Şu meşhur finali ilk izlediğimde ağlayamadım. şok oldum, kanım dondu, herkes ağlamış ben niye ağlayamadım acaba diye düşündüm, üzüntüden konuşamadım ama ağlayamadım. sonra birkaç saat sonra -ki bu sürede sadece diziyi düşündüm- son 10 dakikayı tekrar izledim ve hüngür hüngür ağladım. az önce izledim ve daha da çok ağladım. gün içinde aklıma geldikçe içime bir ağırlık çöktü. aniden gözlerim doldu, sesim titredi. izlemeyen abarttığımı düşünür, bilmeyen anlamaz.

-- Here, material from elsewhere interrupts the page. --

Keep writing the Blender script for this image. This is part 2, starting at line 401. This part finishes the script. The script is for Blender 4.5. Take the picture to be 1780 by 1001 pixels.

hiç yoktan hayatıma bir sürü karakter soktum. krizlerine, aşklarına, kavgalarına, mutluluklarına, mutsuzlıklarına şahit oldum. o kadar gerçek ki, şimdi hepsi gitti ve içim acıyor. gerçi en erken ölen ruth 2025'de ölüyor, şu an hala bir yerlerde yaşıyorlar yani. David ve keith hala aşıklar, olur olmadık sarılıp öpüşüyorlar, evlatlık aldıkları çocuklar 20'li yaşlarında, benden bile büyükler, anthony ile yaşıtız belki. ruth çok yaşlanmış, george ile beraber. claire 30'larında. kim bilir ne yapıyor. sizi çok özleyeceğim be. hepiniz bana çok şey kattınız, sizi ve aranızdaki bağı çok özleyeceğim.
"You can't take a picture of this. it's already gone."